Determine the length of your segments  and Cut your angles on the segments using a table saw, band saw with a thin blade or a miter saw.  For an 8 segment rim, use 22.5 degree angle i.e. 360/8. Use the circumference of your vessel/8 for the length.   Cut 7 segments first, don’t cut the last piece until the end in case you need to make adjustments on the last piece. Lightly sand the cut ends of each segment

            Remove chuck from the lathe – it’s easier to glue your pieces on the vessel when its flat:

            Put glue (Tightbond II) on flat on the base of the vessel and line up your first segment against the pencil mark on the vessel.  Add the second segment such that it is tight against the first segment.  It is important that the side-to-side segments are tight together – it is not important that the outside edges are even since these will be turned even later. 

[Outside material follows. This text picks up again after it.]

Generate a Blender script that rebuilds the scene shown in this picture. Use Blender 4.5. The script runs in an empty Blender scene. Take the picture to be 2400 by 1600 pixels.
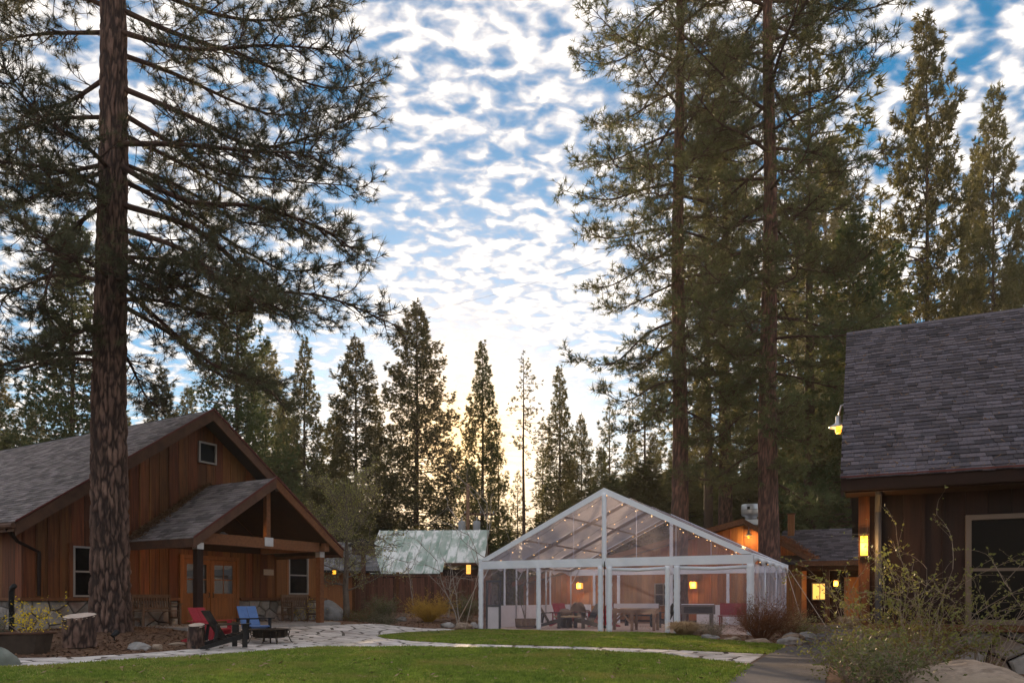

Use a dot of thin CA glue at the inside edge seam to secure the segments in place.  Continue in this fashion around the piece.  Check the last piece and adjust the fit as needed.  Let the segmented pieces dry overnight. 

To finish the piece, put back on the lathe and round the segmented pieces using a light tough.  These can be wider than the bowl as a design feature if desired. 

Flatted the top surface on the insert and cut into the segmented rim to make sure it’s smooth at the joint points

Shape the inside using a swing cut – Starting at 3:00 your gouge at the outside end and moving to 45 degrees at the center or start at the inside and cut to rim edge

Finish shaping the outside of the vessel

Using scrap burl or figured wood as a rim

This is a good way to use up interesting pieces of scrap wood which are of irregular sizes. 

When cutting up burl scraps, you can get either “birds eyes” by cutting vertically across the burl or “lines” by cutting vertically across the burl

To flatten irregular pieces you can use a planer or this technique

            Line up pieces of wood on a flat piece of scrap wood with a tenon.  These can go in any direction

            Glue using a dot of thin CA on each end of the pieces or use hot glue

            Put base wood on the chuck and using fine cuts, smooth the top edges of the segments

            Remove the pieces using a screwdriver or chisel.

            Sand the top if needed to about 80 grit

            The cut your 22.5 degree angles and lengths as above. 

Platter with a bark edge insert or an uneven natural edge insert.

To prepare the platter, create a reverse tenon to put into an expansion chuck

Shape the bottom

Reverse and put into the expansion chuck

Flatten surface for the segmented pieces

To create the uneven natural edge insert:

            Mark the center point of the platter

            Place the piece to use in the rim along the edge of the platter and mark from the center through the ends of the segment. Make sure it is wide enough to stick out from the edge of the platter.   Remove bark from the edges if desired or if uneven.  The segments do not have to be the same in dimensions.   Cut line marks on the band saw.  Lightly sand the edges

            Mark line on the base around the insert piece and glue in the piece between lines with Tightbond II and secure with a dab of CA glue as above. 

Take the second piece and do the first cut to match the first segment.  Estimate the angle needed for the other end.  Cut, sand and glue in place as before. Make sure the inside joints are tight

Continue to glue all pieces around the edge as above – estimating the needed angles to fit the pieces in

Shape the inside of the platter – remember the bottom will be thicker because of the reverse tenon

Fine cut rim to flatten surface

Sand or grind off bark and smooth edges as desired using a flame shaped carving bit

To fix any poorly fitted segments, put masking tape on the underside of the segment then add a filler (copper, shavings, etc) into the uneven spot and add CA glue to fill the uneven section.  To prevent CA from staining wood, you can put paste wax around the edge before filling the void.

Sand off the CA glue and filling to smooth finish

Finish as desired.  Greg uses Liberon oil and then finishes with a Beal method – Use the brown at 150 RPMS. White (EEE) at 300 RPMS, and Carnuba wax at high speed -by melting the wax on the wheel first, then driving the wax into the wood. Use a light application of each on your wheel.   You can get a set of 10 inch disc wheels for this on Amazon for ~$29.  Greg puts these on an extension.